During the fiscal years ended December 31, 2022 and 2021, and the subsequent interim period from January 1, 2023 to March 7, 2023, (1) there were no disagreements (within the meaning of Item 304(a)(1)(iv) of Regulation S-K) between the Company and KPMG on any matter of accounting principles or practices, financial statement disclosure, or auditing scope or procedure, which disagreements, if not resolved to the satisfaction of KPMG, would have caused KPMG to make reference thereto in KPMG’s reports on the Company’s consolidated financial statements for such years, and (2) there were no reportable events (as described in Item 304(a)(1)(v) of Regulation S-K).
The Company provided KPMG with a copy of this Current Report on Form 8-K and requested that KPMG furnish a letter addressed to the U.S. Securities and Exchange Commission stating whether or not it agrees with the foregoing disclosures.
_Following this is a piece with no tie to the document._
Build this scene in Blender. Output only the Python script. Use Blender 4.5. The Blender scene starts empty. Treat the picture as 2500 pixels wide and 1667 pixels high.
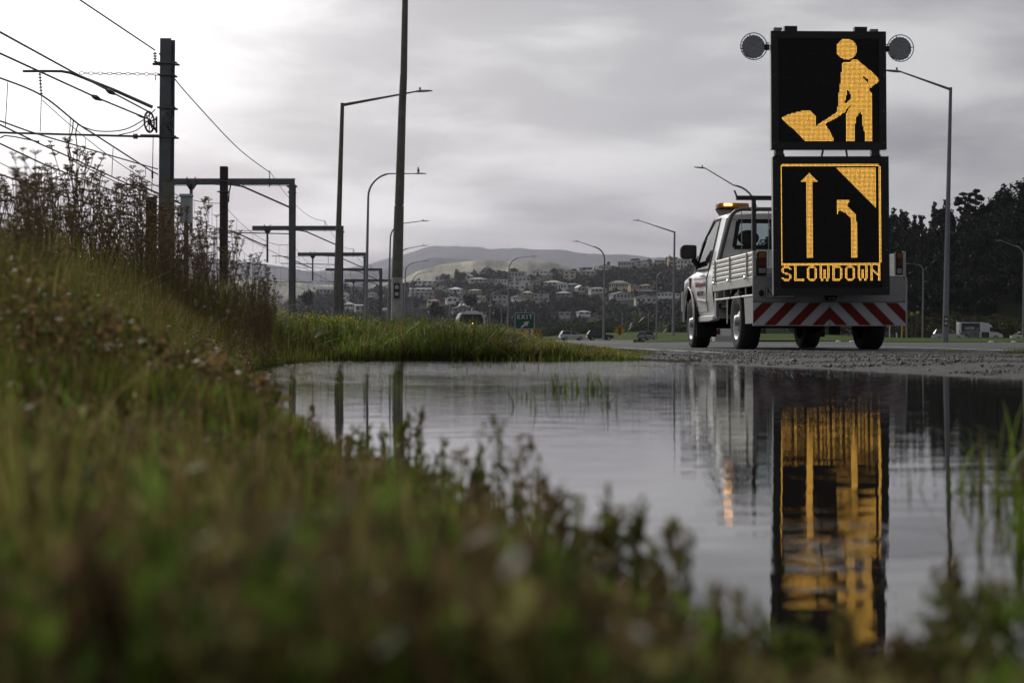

KPMG responded with a letter dated March 9, 2023, a copy of which is filed as Exhibit 16.1 to this Current Report on Form 8-K.
(b) Engagement of Independent Registered Public Accounting Firm
On March 7, 2023, upon the completion of a comprehensive selection process, the Audit Committee appointed PricewaterhouseCoopers LLP (“PwC”) as the Company’s independent registered public accounting firm for the fiscal year ending December 31, 2023, subject to PwC’s customary client acceptance procedures and the execution of an engagement letter.
During the fiscal years ended December 31, 2022 and 2021, and the subsequent interim period from January 1, 2023 to March 7, 2023, neither the Company, nor anyone on the Company’s behalf, consulted with PwC regarding either (i) the application of accounting principles to a specific transaction, either completed or proposed, or the type of audit opinion that might be rendered on the Company’s consolidated financial statements, and neither a written report nor oral advice was provided to the Company that PwC concluded was an important factor considered by the Company in reaching a decision as to any accounting, auditing or financial reporting issue or (ii) any matter that was either the subject of a disagreement (within the meaning of Item 304(a)(1)(iv) of Regulation S-K) or a reportable event (as described in Item 304(a)(1)(v) of Regulation S-K).